/---

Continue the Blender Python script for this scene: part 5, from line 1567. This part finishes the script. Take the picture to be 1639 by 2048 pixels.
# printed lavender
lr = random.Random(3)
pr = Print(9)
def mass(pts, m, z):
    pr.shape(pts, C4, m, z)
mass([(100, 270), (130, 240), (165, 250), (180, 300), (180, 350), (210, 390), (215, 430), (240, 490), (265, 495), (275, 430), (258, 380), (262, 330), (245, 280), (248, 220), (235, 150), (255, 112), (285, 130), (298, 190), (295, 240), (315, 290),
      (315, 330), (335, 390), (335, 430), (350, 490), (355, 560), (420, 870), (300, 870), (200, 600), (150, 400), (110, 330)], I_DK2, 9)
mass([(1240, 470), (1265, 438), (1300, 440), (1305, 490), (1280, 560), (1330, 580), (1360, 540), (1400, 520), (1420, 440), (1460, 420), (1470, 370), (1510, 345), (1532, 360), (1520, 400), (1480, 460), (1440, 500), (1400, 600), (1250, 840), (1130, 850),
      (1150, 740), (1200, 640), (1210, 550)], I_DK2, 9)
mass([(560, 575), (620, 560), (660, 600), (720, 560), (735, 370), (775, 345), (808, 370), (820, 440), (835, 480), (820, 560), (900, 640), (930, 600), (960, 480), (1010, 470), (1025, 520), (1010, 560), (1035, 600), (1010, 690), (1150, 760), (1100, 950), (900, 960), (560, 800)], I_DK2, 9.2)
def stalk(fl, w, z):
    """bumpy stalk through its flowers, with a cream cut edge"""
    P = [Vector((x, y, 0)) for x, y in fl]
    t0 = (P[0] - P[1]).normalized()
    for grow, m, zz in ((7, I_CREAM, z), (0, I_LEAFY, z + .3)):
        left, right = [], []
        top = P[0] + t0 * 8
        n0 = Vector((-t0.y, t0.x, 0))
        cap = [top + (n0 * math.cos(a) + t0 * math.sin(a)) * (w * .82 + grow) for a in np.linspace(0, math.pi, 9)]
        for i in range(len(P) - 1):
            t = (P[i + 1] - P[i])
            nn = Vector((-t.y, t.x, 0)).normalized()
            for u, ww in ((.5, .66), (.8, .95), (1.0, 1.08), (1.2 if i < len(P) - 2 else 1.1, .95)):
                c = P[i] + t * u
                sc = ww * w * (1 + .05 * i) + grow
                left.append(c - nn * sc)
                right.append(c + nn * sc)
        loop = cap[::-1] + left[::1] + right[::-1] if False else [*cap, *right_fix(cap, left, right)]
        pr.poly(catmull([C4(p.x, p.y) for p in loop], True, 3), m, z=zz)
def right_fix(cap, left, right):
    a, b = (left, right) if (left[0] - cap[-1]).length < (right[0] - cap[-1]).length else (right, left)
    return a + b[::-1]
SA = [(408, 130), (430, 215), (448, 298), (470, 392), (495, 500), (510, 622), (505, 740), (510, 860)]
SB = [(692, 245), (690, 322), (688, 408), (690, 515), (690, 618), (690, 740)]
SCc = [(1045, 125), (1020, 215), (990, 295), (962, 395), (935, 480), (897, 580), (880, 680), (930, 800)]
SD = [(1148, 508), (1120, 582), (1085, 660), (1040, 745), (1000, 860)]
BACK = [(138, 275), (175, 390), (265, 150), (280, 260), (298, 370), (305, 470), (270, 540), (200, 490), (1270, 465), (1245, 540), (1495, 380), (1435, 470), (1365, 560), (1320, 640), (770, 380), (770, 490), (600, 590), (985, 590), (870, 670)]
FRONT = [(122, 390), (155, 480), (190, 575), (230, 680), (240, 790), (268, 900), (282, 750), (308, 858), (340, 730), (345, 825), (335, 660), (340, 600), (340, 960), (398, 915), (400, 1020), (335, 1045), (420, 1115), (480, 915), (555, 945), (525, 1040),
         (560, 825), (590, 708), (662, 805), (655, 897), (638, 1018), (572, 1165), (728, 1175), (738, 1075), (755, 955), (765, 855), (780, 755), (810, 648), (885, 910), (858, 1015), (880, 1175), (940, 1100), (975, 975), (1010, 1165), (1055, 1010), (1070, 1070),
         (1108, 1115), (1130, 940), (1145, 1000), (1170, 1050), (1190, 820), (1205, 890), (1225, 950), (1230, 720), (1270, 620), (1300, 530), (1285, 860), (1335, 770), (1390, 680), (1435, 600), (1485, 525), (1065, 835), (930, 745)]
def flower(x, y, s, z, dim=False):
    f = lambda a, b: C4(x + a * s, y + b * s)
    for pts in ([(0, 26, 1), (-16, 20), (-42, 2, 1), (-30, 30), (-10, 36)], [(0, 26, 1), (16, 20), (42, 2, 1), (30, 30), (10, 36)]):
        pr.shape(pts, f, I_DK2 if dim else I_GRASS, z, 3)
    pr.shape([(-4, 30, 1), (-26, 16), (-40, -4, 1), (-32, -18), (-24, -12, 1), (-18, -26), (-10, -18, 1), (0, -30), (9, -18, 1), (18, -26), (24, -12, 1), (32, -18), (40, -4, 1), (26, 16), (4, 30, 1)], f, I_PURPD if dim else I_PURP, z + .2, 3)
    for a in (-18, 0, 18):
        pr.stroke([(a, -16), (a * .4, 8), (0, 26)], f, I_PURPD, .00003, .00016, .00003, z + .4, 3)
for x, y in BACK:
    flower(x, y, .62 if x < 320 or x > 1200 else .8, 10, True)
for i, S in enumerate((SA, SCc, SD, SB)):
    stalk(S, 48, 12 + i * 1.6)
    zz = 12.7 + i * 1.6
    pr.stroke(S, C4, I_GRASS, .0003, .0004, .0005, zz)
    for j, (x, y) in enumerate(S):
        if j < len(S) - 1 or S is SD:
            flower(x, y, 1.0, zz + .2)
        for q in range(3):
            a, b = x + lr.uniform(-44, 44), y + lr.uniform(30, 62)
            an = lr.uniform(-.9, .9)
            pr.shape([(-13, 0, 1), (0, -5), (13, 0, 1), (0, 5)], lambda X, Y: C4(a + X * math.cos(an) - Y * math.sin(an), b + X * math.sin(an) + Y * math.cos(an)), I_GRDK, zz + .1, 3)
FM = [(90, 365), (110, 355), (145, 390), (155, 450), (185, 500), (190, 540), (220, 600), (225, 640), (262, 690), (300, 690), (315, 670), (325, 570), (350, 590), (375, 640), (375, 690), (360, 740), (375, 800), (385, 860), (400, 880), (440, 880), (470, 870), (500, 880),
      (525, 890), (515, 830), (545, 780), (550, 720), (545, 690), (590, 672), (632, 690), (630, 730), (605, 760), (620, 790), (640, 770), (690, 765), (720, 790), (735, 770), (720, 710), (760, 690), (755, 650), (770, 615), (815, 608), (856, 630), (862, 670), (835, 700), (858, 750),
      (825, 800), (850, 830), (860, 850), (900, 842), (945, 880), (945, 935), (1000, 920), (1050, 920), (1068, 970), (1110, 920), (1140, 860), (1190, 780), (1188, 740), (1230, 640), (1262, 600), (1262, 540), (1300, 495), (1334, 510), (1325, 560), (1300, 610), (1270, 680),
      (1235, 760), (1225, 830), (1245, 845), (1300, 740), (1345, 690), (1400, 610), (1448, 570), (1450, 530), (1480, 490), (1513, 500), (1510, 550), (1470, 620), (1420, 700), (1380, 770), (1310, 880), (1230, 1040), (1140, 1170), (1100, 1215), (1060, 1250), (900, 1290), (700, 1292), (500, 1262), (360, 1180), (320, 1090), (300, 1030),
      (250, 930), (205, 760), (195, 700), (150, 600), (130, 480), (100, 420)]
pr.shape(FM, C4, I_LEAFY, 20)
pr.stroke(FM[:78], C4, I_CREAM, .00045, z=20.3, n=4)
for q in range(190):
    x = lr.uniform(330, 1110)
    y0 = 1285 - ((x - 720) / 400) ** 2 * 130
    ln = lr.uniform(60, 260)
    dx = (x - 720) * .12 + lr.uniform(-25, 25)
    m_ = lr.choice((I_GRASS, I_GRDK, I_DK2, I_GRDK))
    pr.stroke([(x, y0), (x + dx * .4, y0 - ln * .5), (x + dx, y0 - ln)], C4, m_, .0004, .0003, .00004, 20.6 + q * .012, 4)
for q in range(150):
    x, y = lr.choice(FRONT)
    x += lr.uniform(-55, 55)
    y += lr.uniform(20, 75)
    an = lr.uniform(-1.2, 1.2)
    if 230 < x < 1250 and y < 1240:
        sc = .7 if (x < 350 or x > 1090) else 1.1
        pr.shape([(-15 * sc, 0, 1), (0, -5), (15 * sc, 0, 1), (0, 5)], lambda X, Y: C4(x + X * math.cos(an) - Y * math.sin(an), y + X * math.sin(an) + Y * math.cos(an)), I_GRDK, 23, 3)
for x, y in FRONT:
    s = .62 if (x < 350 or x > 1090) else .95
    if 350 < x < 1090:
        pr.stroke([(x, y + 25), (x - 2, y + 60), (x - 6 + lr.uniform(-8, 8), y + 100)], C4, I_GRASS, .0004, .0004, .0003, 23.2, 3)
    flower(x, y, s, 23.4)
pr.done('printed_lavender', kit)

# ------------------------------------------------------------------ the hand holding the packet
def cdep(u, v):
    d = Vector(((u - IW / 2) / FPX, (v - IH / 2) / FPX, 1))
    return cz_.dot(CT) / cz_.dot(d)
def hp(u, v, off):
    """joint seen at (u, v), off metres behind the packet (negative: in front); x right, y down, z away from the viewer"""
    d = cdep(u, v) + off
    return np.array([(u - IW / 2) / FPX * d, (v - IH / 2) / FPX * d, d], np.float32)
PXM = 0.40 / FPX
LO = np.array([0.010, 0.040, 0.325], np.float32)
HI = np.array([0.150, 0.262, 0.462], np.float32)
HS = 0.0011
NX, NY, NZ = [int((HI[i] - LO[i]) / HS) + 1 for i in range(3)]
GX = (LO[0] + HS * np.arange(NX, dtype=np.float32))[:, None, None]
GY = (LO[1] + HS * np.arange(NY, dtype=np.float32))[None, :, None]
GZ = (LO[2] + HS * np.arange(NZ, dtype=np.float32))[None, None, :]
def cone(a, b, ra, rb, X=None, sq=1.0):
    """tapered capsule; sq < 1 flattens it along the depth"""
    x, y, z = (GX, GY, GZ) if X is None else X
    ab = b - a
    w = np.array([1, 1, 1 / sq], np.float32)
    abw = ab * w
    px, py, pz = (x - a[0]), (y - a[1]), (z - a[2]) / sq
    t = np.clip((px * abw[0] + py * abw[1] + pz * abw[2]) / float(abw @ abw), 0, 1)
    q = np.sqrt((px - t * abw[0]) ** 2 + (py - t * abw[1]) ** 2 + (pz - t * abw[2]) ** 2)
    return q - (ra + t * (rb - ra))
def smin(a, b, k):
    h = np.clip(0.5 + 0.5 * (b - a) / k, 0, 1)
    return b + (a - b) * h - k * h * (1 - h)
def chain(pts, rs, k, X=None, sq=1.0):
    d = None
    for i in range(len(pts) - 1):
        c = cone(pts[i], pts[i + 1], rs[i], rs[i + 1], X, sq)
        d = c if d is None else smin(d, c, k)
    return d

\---

Aim of the exercise :: Where a line contains "from", copy that line.

The result ::
Continue the Blender Python script for this scene: part 5, from line 1567. This part finishes the script. Take the picture to be 1639 by 2048 pixels.
    """joint seen at (u, v), off metres behind the packet (negative: in front); x right, y down, z away from the viewer"""